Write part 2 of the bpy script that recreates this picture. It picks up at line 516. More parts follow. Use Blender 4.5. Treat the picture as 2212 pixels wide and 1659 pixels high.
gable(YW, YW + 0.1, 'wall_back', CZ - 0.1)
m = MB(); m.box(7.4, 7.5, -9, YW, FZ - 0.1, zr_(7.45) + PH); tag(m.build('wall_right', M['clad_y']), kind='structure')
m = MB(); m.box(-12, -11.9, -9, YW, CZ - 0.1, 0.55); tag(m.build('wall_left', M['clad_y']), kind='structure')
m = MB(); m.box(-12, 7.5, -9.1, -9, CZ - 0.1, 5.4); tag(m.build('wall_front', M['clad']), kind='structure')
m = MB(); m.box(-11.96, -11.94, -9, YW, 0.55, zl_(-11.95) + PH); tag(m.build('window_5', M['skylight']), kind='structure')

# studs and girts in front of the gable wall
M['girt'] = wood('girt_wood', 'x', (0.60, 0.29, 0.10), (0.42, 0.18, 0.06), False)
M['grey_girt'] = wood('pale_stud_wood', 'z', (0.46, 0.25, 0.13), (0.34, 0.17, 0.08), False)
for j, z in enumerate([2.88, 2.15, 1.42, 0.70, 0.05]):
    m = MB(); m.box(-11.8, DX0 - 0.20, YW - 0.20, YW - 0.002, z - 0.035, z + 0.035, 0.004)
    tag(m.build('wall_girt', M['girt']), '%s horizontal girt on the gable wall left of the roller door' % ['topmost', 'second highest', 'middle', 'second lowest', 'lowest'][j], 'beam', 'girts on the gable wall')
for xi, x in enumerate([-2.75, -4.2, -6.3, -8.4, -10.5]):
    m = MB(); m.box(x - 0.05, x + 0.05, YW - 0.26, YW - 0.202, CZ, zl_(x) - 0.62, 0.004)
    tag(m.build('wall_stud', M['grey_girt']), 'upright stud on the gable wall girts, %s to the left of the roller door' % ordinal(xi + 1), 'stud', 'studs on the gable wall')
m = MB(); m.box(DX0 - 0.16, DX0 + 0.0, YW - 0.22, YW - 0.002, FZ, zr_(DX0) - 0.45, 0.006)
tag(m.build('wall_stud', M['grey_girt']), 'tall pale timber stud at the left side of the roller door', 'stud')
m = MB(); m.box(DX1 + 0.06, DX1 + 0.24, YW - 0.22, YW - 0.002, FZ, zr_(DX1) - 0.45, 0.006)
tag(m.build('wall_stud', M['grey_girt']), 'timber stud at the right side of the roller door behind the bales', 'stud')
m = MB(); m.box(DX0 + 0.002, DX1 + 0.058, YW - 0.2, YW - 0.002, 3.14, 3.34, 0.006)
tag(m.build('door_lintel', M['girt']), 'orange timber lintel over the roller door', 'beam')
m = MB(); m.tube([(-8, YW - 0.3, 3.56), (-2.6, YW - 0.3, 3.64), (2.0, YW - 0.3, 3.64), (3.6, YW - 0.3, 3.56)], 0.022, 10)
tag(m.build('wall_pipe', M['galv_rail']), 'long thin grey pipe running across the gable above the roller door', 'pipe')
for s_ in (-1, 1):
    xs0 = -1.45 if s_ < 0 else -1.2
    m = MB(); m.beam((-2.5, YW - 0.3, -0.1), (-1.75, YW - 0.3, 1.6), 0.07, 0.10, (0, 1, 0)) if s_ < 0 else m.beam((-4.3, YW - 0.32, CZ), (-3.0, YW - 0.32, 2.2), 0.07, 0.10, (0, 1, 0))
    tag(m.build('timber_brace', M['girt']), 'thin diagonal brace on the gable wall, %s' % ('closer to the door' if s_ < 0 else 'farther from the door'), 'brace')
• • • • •
> [GIVEN REQUEST]:
Nothing in the listing may be changed; retype it all exactly.

> [COMPLETED EXERCISE]:
Write part 2 of the bpy script that recreates this picture. It picks up at line 516. More parts follow. Use Blender 4.5. Treat the picture as 2212 pixels wide and 1659 pixels high.
gable(YW, YW + 0.1, 'wall_back', CZ - 0.1)
m = MB(); m.box(7.4, 7.5, -9, YW, FZ - 0.1, zr_(7.45) + PH); tag(m.build('wall_right', M['clad_y']), kind='structure')
m = MB(); m.box(-12, -11.9, -9, YW, CZ - 0.1, 0.55); tag(m.build('wall_left', M['clad_y']), kind='structure')
m = MB(); m.box(-12, 7.5, -9.1, -9, CZ - 0.1, 5.4); tag(m.build('wall_front', M['clad']), kind='structure')
m = MB(); m.box(-11.96, -11.94, -9, YW, 0.55, zl_(-11.95) + PH); tag(m.build('window_5', M['skylight']), kind='structure')

# studs and girts in front of the gable wall
M['girt'] = wood('girt_wood', 'x', (0.60, 0.29, 0.10), (0.42, 0.18, 0.06), False)
M['grey_girt'] = wood('pale_stud_wood', 'z', (0.46, 0.25, 0.13), (0.34, 0.17, 0.08), False)
for j, z in enumerate([2.88, 2.15, 1.42, 0.70, 0.05]):
    m = MB(); m.box(-11.8, DX0 - 0.20, YW - 0.20, YW - 0.002, z - 0.035, z + 0.035, 0.004)
    tag(m.build('wall_girt', M['girt']), '%s horizontal girt on the gable wall left of the roller door' % ['topmost', 'second highest', 'middle', 'second lowest', 'lowest'][j], 'beam', 'girts on the gable wall')
for xi, x in enumerate([-2.75, -4.2, -6.3, -8.4, -10.5]):
    m = MB(); m.box(x - 0.05, x + 0.05, YW - 0.26, YW - 0.202, CZ, zl_(x) - 0.62, 0.004)
    tag(m.build('wall_stud', M['grey_girt']), 'upright stud on the gable wall girts, %s to the left of the roller door' % ordinal(xi + 1), 'stud', 'studs on the gable wall')
m = MB(); m.box(DX0 - 0.16, DX0 + 0.0, YW - 0.22, YW - 0.002, FZ, zr_(DX0) - 0.45, 0.006)
tag(m.build('wall_stud', M['grey_girt']), 'tall pale timber stud at the left side of the roller door', 'stud')
m = MB(); m.box(DX1 + 0.06, DX1 + 0.24, YW - 0.22, YW - 0.002, FZ, zr_(DX1) - 0.45, 0.006)
tag(m.build('wall_stud', M['grey_girt']), 'timber stud at the right side of the roller door behind the bales', 'stud')
m = MB(); m.box(DX0 + 0.002, DX1 + 0.058, YW - 0.2, YW - 0.002, 3.14, 3.34, 0.006)
tag(m.build('door_lintel', M['girt']), 'orange timber lintel over the roller door', 'beam')
m = MB(); m.tube([(-8, YW - 0.3, 3.56), (-2.6, YW - 0.3, 3.64), (2.0, YW - 0.3, 3.64), (3.6, YW - 0.3, 3.56)], 0.022, 10)
tag(m.build('wall_pipe', M['galv_rail']), 'long thin grey pipe running across the gable above the roller door', 'pipe')
for s_ in (-1, 1):
    xs0 = -1.45 if s_ < 0 else -1.2
    m = MB(); m.beam((-2.5, YW - 0.3, -0.1), (-1.75, YW - 0.3, 1.6), 0.07, 0.10, (0, 1, 0)) if s_ < 0 else m.beam((-4.3, YW - 0.32, CZ), (-3.0, YW - 0.32, 2.2), 0.07, 0.10, (0, 1, 0))
    tag(m.build('timber_brace', M['girt']), 'thin diagonal brace on the gable wall, %s' % ('closer to the door' if s_ < 0 else 'farther from the door'), 'brace')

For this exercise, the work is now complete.